For nine months we worried, we fretted, we chewed our nails.
Here at the Deseret News we were no strangers to high anxiety during the Smart case. There were many times when we wondered if we'd ever get Smart back.
Not Elizabeth.
Tom.
While news stories of huge proportion sometimes land in your back yard, few land in your photo lab. But the abduction of Elizabeth Smart did just that at a newspaper where Tom Smart — "Uncle Tom" to Elizabeth; her father's older brother — has been the photography department for the past 25 years. Tom, a longtime friend of mine, was the Deseret News photo department manager for years and then, just before the kidnapping of his niece, he assigned himself as a regular shooter again, which was fortuitous, since he had something else to manage: a family nightmare.
He took the Elizabeth Smart case, put it on his back like those lenses as big as space shuttles he used to carry, and never took it off.

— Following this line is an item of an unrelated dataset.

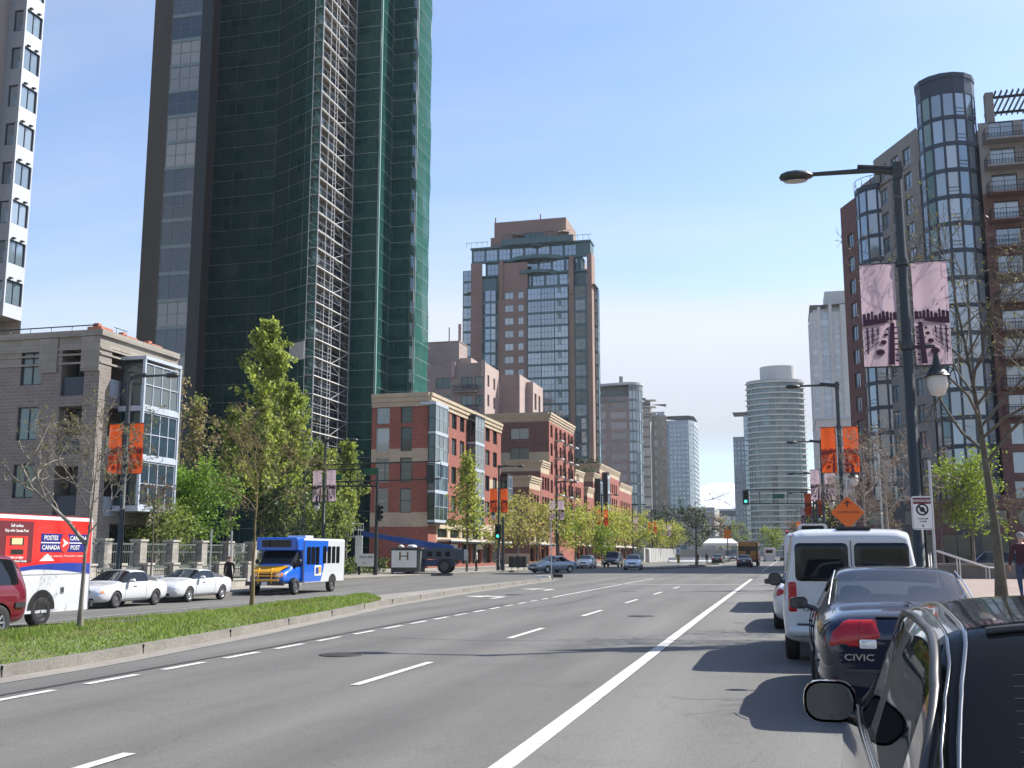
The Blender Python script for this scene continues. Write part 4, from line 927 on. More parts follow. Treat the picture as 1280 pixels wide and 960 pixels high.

He was indefatigable. He didn't sleep the first five days Elizabeth went missing. We called him Al Pacino (from "Insomnia"). Then he discovered even he needed occasional shut-eye. But not much. For nine months he did not relax. He took every minute of vacation time and sick leave he had coming and then asked for more, working the case constantly, organizing searches, hustling the media, deciphering clues. He talked to the police and the FBI so much that they vacillated between deputizing him or muzzling him.
Family came first to Tom. Brotherly love trumped vying for a Pulitzer.
Everyone noticed. Everyone was stunned at how much one man could or would do. Tom's mother, Dorotha, summed it up as only a mother can: "He took his role as oldest brother seriously. You can't minimize what the others (the Smart siblings) did; they put it all on the line, every one of them. David almost lost his business. But Tom, being the oldest brother, took the responsibility for all of them. He just plain wouldn't let it go."
Dorotha and Charles Smart had six kids in 11 years — Tom, Ed, Chris, Angela, Cynthia and David. They were close, but no one knew how close until one of them lost his little girl.
"How they came together and helped each other, it was astonishing," said Dorotha. "I'm just glad we lived long enough to see it."
The Smarts were scattered here, there and everywhere this past Wednesday afternoon. Charles and Dorotha were at their condo in Palm Springs, Chris was just getting off an airplane in Phoenix, David was in Sandy, Cynthia was on the phone at home, Angela was on a beach in Maui and Tom was in South Salt Lake at the offices of the Intrepid Group, the public relations firm hired by the family to help with the search for Elizabeth.
Ed was at his home office when the phone rang. It was the Sandy police, telling him to get down to the station fast.
The first person Ed called was his brother Tom.
Tom did the rest.
By early Thursday, they had grouped back like lightning, this private family that lived out a public ordeal, celebrating together the astonishing return of Elizabeth.
"It's funny," said Angela Thursday afternoon, "when they were growing up, Tom used to terrorize Ed. He teased him unmercifully."
That was the same Tom that Ed had turned to in their family circle that morning and said, simply, "Thank you, Tom. This never would have happened without you."